Le Diaraf de Thingue : Il gouverne la province de Thingue. C’est un autre combattant de l’armée du roi. Il est consulté par le roi sur les épineux problèmes d’État. Mais il se rangera du côté de Laobé Penda. Il sera tué par le bataillon de Beuk nek.

Le Diaraf de Varhôh : Il gouverne Varhôh, là où se trouve la cavalerie de l’armée du Djolof. Comme le Diaraf de Thingue, il soutiendra le Prince Laobé Penda.

Ardo : C’est un chef guerrier peulh. Très lucide pour comprendre le Bourba, mais il va se ranger du côté du Prince.

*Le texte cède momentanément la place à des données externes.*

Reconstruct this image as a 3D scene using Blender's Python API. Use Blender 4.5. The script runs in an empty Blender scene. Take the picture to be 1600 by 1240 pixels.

Le Diaraf des Esclaves : C’est le seul à soutenir le roi Albouri, cela, jusqu’à le payer de sa vie en le servant comme espion.

Les thèmes abordés dans l’œuvre

1- La trahison

Ce thème est très présent dans le texte. D’abord, en déclarant qu’ils obéissaient au doigt et à l’œil le Bourba, Les Diarafs de Thingue et de Varhôh et Ardo n’ont pas hésité à l’abandonner, surtout parce que Laobé Penda avait mobilisé l’armée pour assiéger l’Assemblée. Et ils se réunissaient chez le Prince à l’insu du Bourba, ce que d’ailleurs le Diaraf des Esclaves a découvert.

Ensuite, non content d’être opposé à son frère, prétextant la défense de l’honneur, Laobé Penda ne s’est pas gêné à trahir le peuple en acceptant le protectorat du gouverneur.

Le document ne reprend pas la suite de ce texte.